Oxygen Atom Transfer from a trans ‐Dioxoruthenium(VI) Complex to Nitric Oxide

In aqueous acidic solutions trans ‐ [Ru VI (L)(O) 2 ] 2+ (L=1,12‐dimethyl‐3,4:9,10‐dibenzo‐1,12‐diaza‐5,8‐dioxacyclopentadecane) is rapidly reduced by excess NO to give trans ‐[Ru(L)(NO)(OH)] 2+ . When ≤1 mol equiv NO is used, the intermediate Ru IV species, trans ‐[Ru IV (L)(O)(OH 2 )] 2+ , can be detected. The reaction of [Ru VI (L)(O) 2 ] 2+ with NO is first order with respect to [Ru VI ] and [NO], k 2 =(4.13±0.21)×10 1   M −1  s −1 at 298.0 K. Δ H ≠ and Δ S ≠ are (12.0±0.3) kcal mol −1 and −(11±1) cal mol −1  K −1 , respectively. In CH 3 CN, Δ H ≠ and Δ S ≠ have the same values as in H 2 O; this suggests that the mechanism is the same in both solvents. In CH 3 CN, the reaction of [Ru VI (L)(O) 2 ] 2+ with NO produces a blue‐green species with λ max at approximately 650 nm, which is characteristic of N 2 O 3 . N 2 O 3 is formed by coupling of NO 2 with excess NO; it is relatively stable in CH 3 CN, but undergoes rapid hydrolysis in H 2 O. A mechanism that involves oxygen atom transfer from [Ru VI (L)(O) 2 ] 2+ to NO to produce NO 2 is proposed. The kinetics of the reaction of [Ru IV (L)(O)(OH 2 )] 2+ with NO has also been investigated.

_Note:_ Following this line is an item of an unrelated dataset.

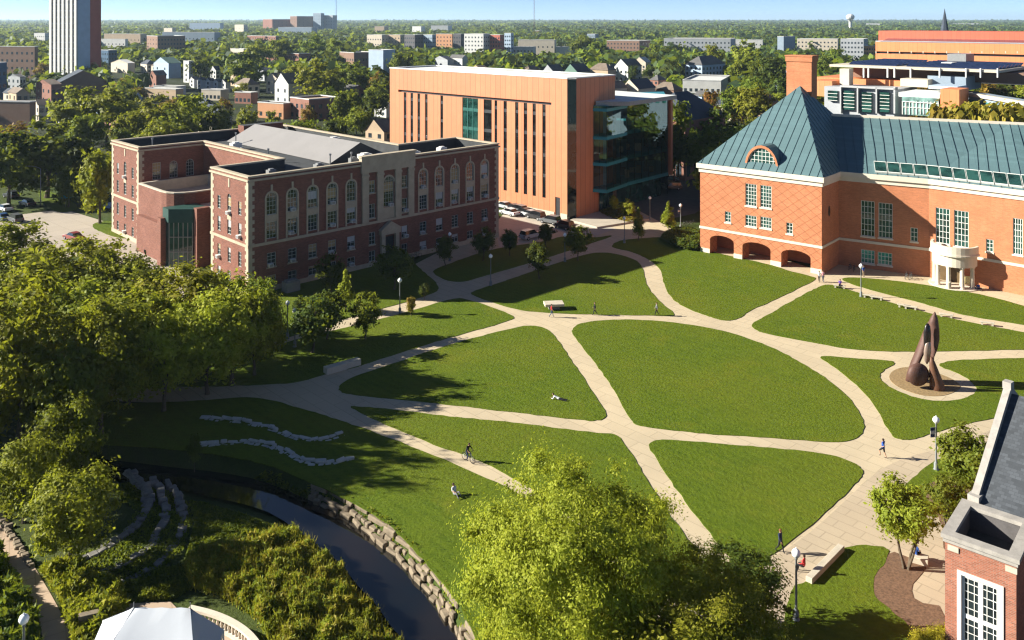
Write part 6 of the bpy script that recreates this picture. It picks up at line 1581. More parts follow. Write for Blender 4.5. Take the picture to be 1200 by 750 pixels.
# ---------------------------------------------------------------- woods out to the horizon
rw = np.random.default_rng(5)
d = 560.0
while d < 12000:
    step = max(11, d * .0135); lat = max(10, d * .011)
    for x in np.arange(-.64 * d, .64 * d, lat):
        p = (x + rw.uniform(-.5, .5) * lat, d + rw.uniform(-.5, .5) * step); hw = lat * rw.uniform(.55, .85); h = rw.uniform(9, 17) if d < 3000 else rw.uniform(7, 20) 
        dens = .5 + .5 * math.sin(x * .011 + 1.3) * math.sin(d * .013) 
        if (d > 1500 or rw.random() < .55 + .5 * dens) and not blocked(p, h, hw) and not (d < 760 and rw.random() < .35): rest.append((p[0], p[1], h, hw))
    d += step
rest = np.array(rest); n = len(rest); q = 34
u = rw.normal(size=(n, q, 3)); u /= np.linalg.norm(u, axis=2, keepdims=True); u[:, :, 2] = np.abs(u[:, :, 2]) * .95 - .1
rad = 1 + .22 * rw.normal(size=(n, q, 1))
sc3 = np.stack([rest[:, 3], rest[:, 3], rest[:, 2] * .62], 1)[:, None, :]
P = u * rad * sc3 + np.stack([rest[:, 0], rest[:, 1], rest[:, 2] * .36], 1)[:, None, :]
nr = u * .9 + rw.normal(size=u.shape) * .4; nr /= np.linalg.norm(nr, axis=2, keepdims=True)
sz = np.repeat(np.maximum(rest[:, 3], 4.0)[:, None] * .62, q, 1).reshape(-1, 1)
v = leaf_quads(P.reshape(-1, 3), nr.reshape(-1, 3), 1.0, rw, 1.25)
v = (v.reshape(-1, 4, 3) - P.reshape(-1, 1, 3)) * sz[:, :, None] + P.reshape(-1, 1, 3)
L_FAR = leafmat('leaf_far', (.022, .042, .018), (.050, .072, .022), (.060, .066, .02), .2)
wood = quads_mesh('woodland', v.reshape(-1, 3), [L_FAR, L_DARK, L_GREEN], np.repeat(rw.choice([0, 0, 0, 1, 1, 2], n), q))
tag(link('woodland', wood), kind='stuff')
print('TREES', len(placed), cnt, 'woods', n)
# small pale roofs peeping out of the woods
for k in range(46):
    dd = rw.uniform(620, 2600); x = rw.uniform(-.58, .58) * dd; sx, sy = px((x, dd, 8))
    if any(s[0] - 6 < sx < s[1] + 6 and s[2] - 3 < sy < s[3] + 6 for s in SHIELD if s[3] - s[2] > 4): continue
    s = rw.uniform(8, 20); h = rw.uniform(9, 16); mb = MB(); a_ = rw.uniform(.2, 1.2)
    t = thing('far_house', 'pale roof peeping out of the far woods', 'house', (x, dd, 0), 'pale roofs in the far woods')
    mb.box((x, dd, 0), (s, s * .6, h), a_); mb.build('wall', FM[['white', 'cream', 'brick', 'grey', 'tan'][k % 5]], t, weld=False)
    mb = MB(); mb.box((x, dd, h + .003), (s + 1, s * .6 + 1, .8), a_); mb.build('roof', FM[['lightroof', 'lightroof', 'shingle'][k % 3]], t, weld=False)
# ================================================================ lamp posts
M_LAMP = plain('lamp_post_paint', (.16, .17, .17), .5, .15, 3); M_GLOBE = plain('lamp_globe', (.85, .85, .85), .35, .03, 1)
M_NAVY = plain('navy_banner', (.012, .02, .09), .7); M_ORB = plain('orange_banner', (.55, .5, .46), .7)
def lamp_parts():
    mb = MB(); mb.lathe((0, 0, 0), [(.24, 0), (.24, .12), (.19, .18), (.19, .65), (.12, .75), (.085, .85), (.075, 2.4), (.065, 4.05), (.11, 4.1), (.11, 4.18), (.06, 4.22)], 10); p = mb.build('pole', M_LAMP); pm = p.data; bpy.data.objects.remove(p)
    mb = MB(); mb.ball((0, 0, 4.48), .29, 12); mb.lathe((0, 0, 4.76), [(.06, 0), (.05, .06), (.001, .12)], 8); g = mb.build('globe', M_GLOBE); gm = g.data; bpy.data.objects.remove(g)
    mb = MB(); mb.box((.34, 0, 3.0), (.44, .02, .8)); mb.box((.34, 0, 3.25), (.441, .024, .3), 0, 1); mb.box((.3, 0, 3.81), (.55, .03, .03), 0, 2); mb.box((.3, 0, 2.96), (.55, .03, .03), 0, 2); b = mb.build('banner', [M_NAVY, M_ORB, M_LAMP]); bm_ = b.data; bpy.data.objects.remove(b)
    return pm, gm, bm_
_lp = lamp_parts()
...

In this case, the data are consistent with initial one‐electron O − transfer from Ru IV to NO to produce the nitrito species [Ru III (L)(ONO)(OH 2 )] 2+ ( k 2 >10 6   M −1  s −1 ), followed by a reaction with another molecule of NO to give [Ru(L)(NO)(OH)] 2+ and NO 2 − ( k 2 =54.7  M −1  s −1 ).